Właśnie nadrobiłam ostatnie odcinki sezonu bo zawsze w czwartkowe wieczory coś mi wypadało i nie mogłam oglądać na bieżąco
Decyzja Patrycji... Hmmm. Obym ja nie musiała takiej nigdy podejmować. Na początku byłam zła. I na nią i na jej przyjaciółki bo byłam przekonana, że jeśli pozostanie przy ciąży to czeka ją pewna śmierć. A tu wychodzi, że niekoniecznie. Chociaż jest nieco nierozsądna. Wkurzyła mnie scena, w której zagroziła Michałowi rozstaniem. Nie dziwię się, że facet się zwyczajnie martwi i robi jej wymówki. Powinna go zrozumieć, a nie robić z siebie egoistkę. Bo ja, ja, ja, jestem najważniejsza, ja jestem w ciąży, ja mogę umrzeć, innych mam teraz w dupie. Powinna się cieszyć, że ma przy sobie kochającego faceta i dmuchać na zimne, a nie urządzać sobie tańce, kiedy już jej się robiło słabo. Nie ma piętnastu lat, nie jest głupią nastolatką, zbyt długo starała się o dziecko i powinna bardziej uważać. Również nie chcę, by umierała bo serial bez niej dużo straci.
Anka... Bardzo dobrze, że to już koniec tego jej związku. Maciek zachował się strasznie dojrzale podczas rozstania. Fajny facet, pomógł jej i tyle. Jak wiadomo nigdy tej parze nie kibicowałam i cieszę się, że już nie będę musiała ich razem oglądać. Nie chcę Anki z Pawłem, ale nie chcę też z Krzyśkiem. Za duży dziad z niego
Mam nadzieję, że pojawi się ktoś zupełnie nowy, w 100% do niej pasujący.
Inga. Ostatnia scena STRASZNA! Nawet nie chcę myśleć co ona czuła w tym momencie. Swoją drogą niezły palant z tego Szymonka. Tak o Ingę walczył, spławił byłą żonę, oświadczył się i zdradza. Pięknie.
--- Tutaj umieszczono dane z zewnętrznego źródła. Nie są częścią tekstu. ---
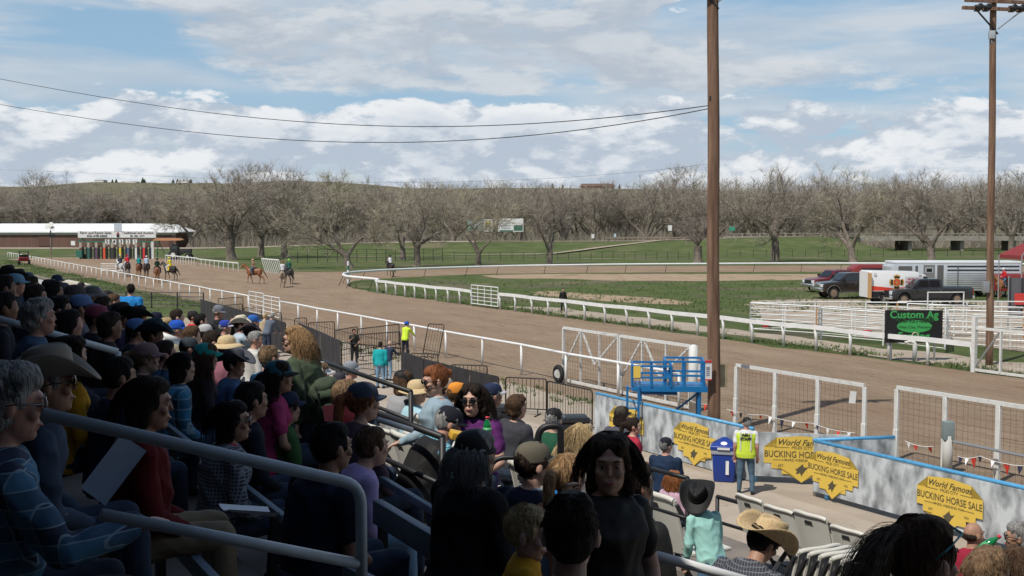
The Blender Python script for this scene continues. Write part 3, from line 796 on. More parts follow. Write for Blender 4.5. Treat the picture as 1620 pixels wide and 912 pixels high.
# ---- fence of tall white posts and wire mesh on the right
def mesh_fence(u0, u1, v, n, label, h=1.77, ext=False):
    o = UV(u0, v); t = thing('mesh_fence', label, 'fence', o); d = UV(u1, v)-o
    g = MB(); g.bar(Vector((0,0,h)), d+Vector((0,0,h)), .06, .09); g.build('top_rail', dwhite, t)
    for k in range(n+1):
        q = MB(); b = d*(k/n); q.bar(b, b+Vector((0,0,h-.05)), .115, .075); q.bar(b+Vector((-.01,-.01,-.1)), b+Vector((-.01,-.01,.75)), .13, .09); q.build('post', dwhite, t, bevel=.008, seg=1)
    g = MB(); wr = mat('rusty_wire', (.14,.085,.06), .8, .3); r = .0032; L_ = d.length; dn = d.normalized(); off = DV*.06
    k = 0.0
    while k < L_:
        p = dn*k+off; g.tube([p+Vector((0,0,.05)), p+Vector((rnd.uniform(-.02,.02),0,h-.08))], r, 3, caps=False); k += .155
    z = .1
    while z < h-.05:
        pts = [dn*(L_*i/8)+off+Vector((0,0,z+rnd.uniform(-.012,.012))) for i in range(9)]; g.tube(pts, r, 3, caps=False); z += .1 if z > 1.3 else .15
    g.build('wire_mesh', wr, t)
    return t
mesh_fence(-24.9, -20.1, V_OUT-.05, 3, 'white posted wire mesh fence section just right of the utility pole', h=1.70)
mesh_fence(-19.13, -9.2, V_OUT, 7, 'long white posted wire mesh fence section at the lower right edge')
def truss_gate():
    u0, u1, v = -34.6, -27.35, V_OUT+.25; o = UV(u0, v); t = thing('truss_gate', 'large white double gate of triangular braces across the track entrance', 'gate', o)
    d = UV(u1, v)-o; Z = lambda z: Vector((0,0,z)); h0, h1 = .12, 2.0
    def leaf(a, b):
        a, b = d*a, d*b; g = MB()
        for p, q in ((a+Z(h0), b+Z(h0)), (a+Z(h1), b+Z(h1)), (a+Z(h0), a+Z(h1)), (b+Z(h0), b+Z(h1))): g.bar(p, q, .07, .09)
        g.build('gate_frame', dwhite, t)
        g = MB(); m = (a+b)/2
        g.bar(a+(b-a)*.33+Z(h0), a+(b-a)*.33+Z(h1), .05, .06); g.bar(a+(b-a)*.67+Z(h0), a+(b-a)*.67+Z(h1), .05, .06)
        g.bar(a+(b-a)*.33+Z(h1), a+(b-a)*.02+Z(h0+.5), .045, .06); g.bar(a+(b-a)*.35+Z(h1), m+(b-a)*.08+Z(h0+.75), .045, .06); g.bar(b+Z(h1), m+(b-a)*.08+Z(h0+.75), .045, .06)
        g.build('braces', dwhite, t)
        g = MB(); wr = mat('rusty_wire'); k = 0
        L_ = (b-a).length; n = int(L_/.16)
        for i in range(n): p = a+(b-a)*(i/n)-DV*.03; g.tube([p+Z(h0), p+Z(h1)], .003, 3, caps=False)
        for i in range(13): z = h0+(h1-h0)*i/13; g.tube([a+Z(z)-DV*.03, b+Z(z)-DV*.03], .003, 3, caps=False)
        g.build('wire_mesh', wr, t)
    leaf(0, .475); leaf(.49, 1.0)
    g = MB(); g.lathe([(.13,0),(.13,2.12),(.05,2.16)], d+Z(-.1)+DU*.15, 14); g.build('hinge_post', dwhite, t, smooth=True)
    w = MB(); w.tube([Vector((math.cos(a)*.25*DU.x, math.cos(a)*.25*DU.y, math.sin(a)*.25)) for a in [6.283*i/20 for i in range(20)]], .085, 8, closed=True)
    q = w.build('wheel', blackrub, t, smooth=True); q.location = Z(.34)-DV*.18-DU*.05
    hb = MB(); hb.lathe([(.16,-.05),(.16,.05)], n=14, mtx=Matrix.Rotation(R(90), 3, 'X') @ Matrix.Identity(3)); hh = hb.build('hub', dwhite, q)
truss_gate()
def rail_end():
    o = UV(-27.6, V_OUT-.25); t = thing('outer_rail', 'white pipe rail on short posts passing in front of the truss gate', 'rail', UV(-33.4, V_OUT-.15)); o = t.location.copy()
    g = MB(); g.tube([UV(-34.4, V_OUT-.02, 1.15)-o, UV(-31, V_OUT-.1, 1.15)-o, UV(-26.9, V_OUT-.15, 1.12)-o], .055, 8); g.build('top_rail', white, t, smooth=True)
    for u in (-33.4, -31.4):
        g = MB(); p = UV(u, V_OUT-.12)-o; g.tube([p, p+Vector((0,0,1.12))], .05, 8); g.build('post', dwhite, t)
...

Nie wiem po co mu ten ślub, pewnie odwaliłby Indze jakiś numer przed samą ceremonią więc dobrze, że go ubiegnie.
Choć te ich rozmowy przed ślubem, fochy, sprzeczki, naprawdę zaczęły mnie nudzić i stwierdziłam, że oni również do siebie nie pasują.
Dorotka przeginała. Miałam nadzieję, że Zuza ją postawi do pionu. Trochę pomogło, choć po skoku i wywróceniu się przed samochodem Łukasza myślałam, że ten pogoni ją w diabły. A tu proszę. Mam nadzieję, że się Dorotka teraz uspokoi i nie będzie taka narwana.
No i na koniec Zuza. Moja wisienka na torcie. Szkoda, że złożyła wymówienie. Myślę, że każdy szef udzieliłby jej urlopu bezpłatnego. Nie wyobrażam sobie również jak mogłoby (nawet przez pewien czas) nie być jej w serialu. Fajna przemiana, naprawdę kobieta dojrzała, szkoda, że nie za sprawą Wojtka.